Democrat Shri Thanedar Announces Comprehensive Strategies to Improve State’s Education System
Ann Arbor, MI (PRWEB) October 12, 2017 -- Putting learning first, eliminating the state’s overreliance on standardized testing, treating educators with respect, and boosting the state’s investment in education are the centerpieces for Democratic Gubernatorial Candidate Shri Thanedar’s comprehensive plan to improve Michigan’s schools.
“The key to our state’s continued growth is putting education first in terms of our funding priorities,” Thanedar said. “We must put control of the classroom back in the hands of professional educators. Lansing must play a supporting role in funding our education system, but it must do a far better job in listening and responding to communities, parents, and educators alike. Playing politics with our schools by special interests must end. Public education must be transformed into a service where citizens first value teaching, learning, and children.”
Thanedar believes education is a fundamental right and that belief is accompanied by important obligations. Some of Shri’s ideas for education include:
- Boost Michigan’s investment in K-12 education, especially for districts with higher percentages of at-risk students, allocating resources by the way students learn, not just by where they are.
- Cut state administered M-STEP testing, switching to a three times per year NWEA administered assessment system that measures growth, not achievement, which focuses teaching more on student learning and less on standardized test preparation.
- Pay educators as professionals while treating them with respect: 1) Streamline professional development and licensing requirements; 2) Ensuring teachers do not pay for classroom supplies out of their own pockets; 3) Create a statewide marketing effort – similar to Pure Michigan – to attract, recruit, and retain educators statewide, with a specific emphasis on urban and rural areas and incentivizing entrance into the profession with ideas including college loan forgiveness and credits for volunteerism; 4) Establish a real-time study on teacher wages to ensure educators are paid accordingly and in line with similar states.
- Invest $500 million of new revenue into career and technical education and job training programs – community colleges and intermediate school districts (ISDs) would serve as conduits for these resources.
- Implement universal Pre-K programming statewide through the state’s ISDs.
- Hold traditional public and charter schools to the same high academic and operational standards.
- Accelerated college debt forgiveness if after graduation, they stay and work in Michigan, at a level equal to their state tax bill.
- Super accelerated debt forgiveness if they start a business in Michigan and create jobs.
- Bring trade and career technical education in middle school and high school so that not everyone has to go to four year college.
- Ban for-profit charter school operators statewide. While choice will still be an option, charter schools will play by the same rules as traditional public schools.
- Institute free 4-year college for families below the $120,000 annual income threshold by working with colleges and universities on fiscal challenges.

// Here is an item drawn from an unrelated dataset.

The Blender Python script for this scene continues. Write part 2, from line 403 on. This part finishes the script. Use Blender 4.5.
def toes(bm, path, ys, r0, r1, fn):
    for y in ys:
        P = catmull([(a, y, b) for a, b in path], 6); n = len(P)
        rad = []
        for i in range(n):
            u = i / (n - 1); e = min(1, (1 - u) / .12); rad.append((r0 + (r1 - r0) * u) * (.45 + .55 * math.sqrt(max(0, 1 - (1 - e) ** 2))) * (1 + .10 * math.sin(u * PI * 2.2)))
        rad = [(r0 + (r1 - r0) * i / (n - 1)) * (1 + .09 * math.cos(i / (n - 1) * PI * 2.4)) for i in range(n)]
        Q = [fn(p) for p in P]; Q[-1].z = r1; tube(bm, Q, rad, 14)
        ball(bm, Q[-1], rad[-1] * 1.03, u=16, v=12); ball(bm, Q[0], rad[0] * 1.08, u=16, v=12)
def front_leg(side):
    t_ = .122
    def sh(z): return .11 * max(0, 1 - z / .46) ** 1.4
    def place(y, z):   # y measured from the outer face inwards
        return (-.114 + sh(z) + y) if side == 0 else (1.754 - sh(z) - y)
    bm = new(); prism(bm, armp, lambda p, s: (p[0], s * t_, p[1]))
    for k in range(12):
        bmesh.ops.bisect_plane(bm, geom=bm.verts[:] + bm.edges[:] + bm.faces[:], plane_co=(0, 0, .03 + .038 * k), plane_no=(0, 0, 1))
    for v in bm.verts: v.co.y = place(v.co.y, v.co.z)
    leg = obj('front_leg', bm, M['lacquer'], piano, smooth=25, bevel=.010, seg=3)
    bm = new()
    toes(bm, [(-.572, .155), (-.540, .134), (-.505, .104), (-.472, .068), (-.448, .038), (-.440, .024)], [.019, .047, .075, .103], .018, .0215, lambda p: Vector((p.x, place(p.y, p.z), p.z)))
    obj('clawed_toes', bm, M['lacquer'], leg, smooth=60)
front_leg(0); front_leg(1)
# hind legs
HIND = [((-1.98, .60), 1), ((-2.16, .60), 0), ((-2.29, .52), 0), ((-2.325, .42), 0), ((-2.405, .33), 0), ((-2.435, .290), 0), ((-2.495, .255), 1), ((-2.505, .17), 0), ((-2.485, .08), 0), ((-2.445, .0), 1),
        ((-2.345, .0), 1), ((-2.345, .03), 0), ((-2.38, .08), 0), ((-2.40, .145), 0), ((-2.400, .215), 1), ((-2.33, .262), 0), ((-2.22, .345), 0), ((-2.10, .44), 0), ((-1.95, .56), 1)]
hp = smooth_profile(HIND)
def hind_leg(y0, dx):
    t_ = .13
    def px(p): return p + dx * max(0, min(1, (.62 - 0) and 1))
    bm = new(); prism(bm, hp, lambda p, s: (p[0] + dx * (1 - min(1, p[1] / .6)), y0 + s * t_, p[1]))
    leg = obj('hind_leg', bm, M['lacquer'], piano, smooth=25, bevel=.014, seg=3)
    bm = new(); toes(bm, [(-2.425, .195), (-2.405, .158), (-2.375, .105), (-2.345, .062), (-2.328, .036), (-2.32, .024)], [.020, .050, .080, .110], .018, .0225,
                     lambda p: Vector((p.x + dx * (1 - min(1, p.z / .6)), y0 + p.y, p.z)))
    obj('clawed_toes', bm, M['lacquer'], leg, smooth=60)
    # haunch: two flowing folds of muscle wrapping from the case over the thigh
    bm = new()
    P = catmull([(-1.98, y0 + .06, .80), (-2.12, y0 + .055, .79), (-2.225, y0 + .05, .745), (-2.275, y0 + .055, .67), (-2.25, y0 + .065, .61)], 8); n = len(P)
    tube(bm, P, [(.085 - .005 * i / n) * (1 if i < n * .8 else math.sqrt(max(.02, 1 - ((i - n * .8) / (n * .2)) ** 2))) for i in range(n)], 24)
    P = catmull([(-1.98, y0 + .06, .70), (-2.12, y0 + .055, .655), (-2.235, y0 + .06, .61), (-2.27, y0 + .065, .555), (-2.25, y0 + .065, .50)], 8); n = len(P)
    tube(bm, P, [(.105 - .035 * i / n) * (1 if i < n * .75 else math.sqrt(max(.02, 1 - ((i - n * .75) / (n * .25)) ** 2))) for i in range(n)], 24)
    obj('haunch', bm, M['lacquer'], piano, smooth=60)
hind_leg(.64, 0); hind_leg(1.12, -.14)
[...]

- Establish year-round school options statewide, eliminating long gaps in the school year where no instruction occurs. In Michigan, students spend a required 180 days in classroom, while in places like Japan and Europe, that number is closer to 250. By increasing the number of days students are in the classroom, curriculums grow more in-depth and students perform better on standardized tests and more importantly are prepared for the next step in their educational journey, whether it be college or vocational programming.
- Protect and preserve the state’s teacher pension system to ensure it is stable for retired and retiring educators while addressing legacy costs. Shri Thanedar believes Michigan must uphold its promise to its educators by keeping their pensions intact.
Thanedar wants to pay for these priorities by redirecting resources in the state’s budget, closing corporate loopholes, and implementing a progressive tax structure that ensures Michigan makes education its No. 1 priority.
“From a policy perspective, our state’s leaders have been blind to the fact that there are differences in how we educate groups of children across the state, and that practice must end,” Thanedar said. “I recognize this battery of new programs is not without substantial costs, but we must prioritize these changes right alongside our state’s infrastructure needs if we truly want Michigan to become a leader again.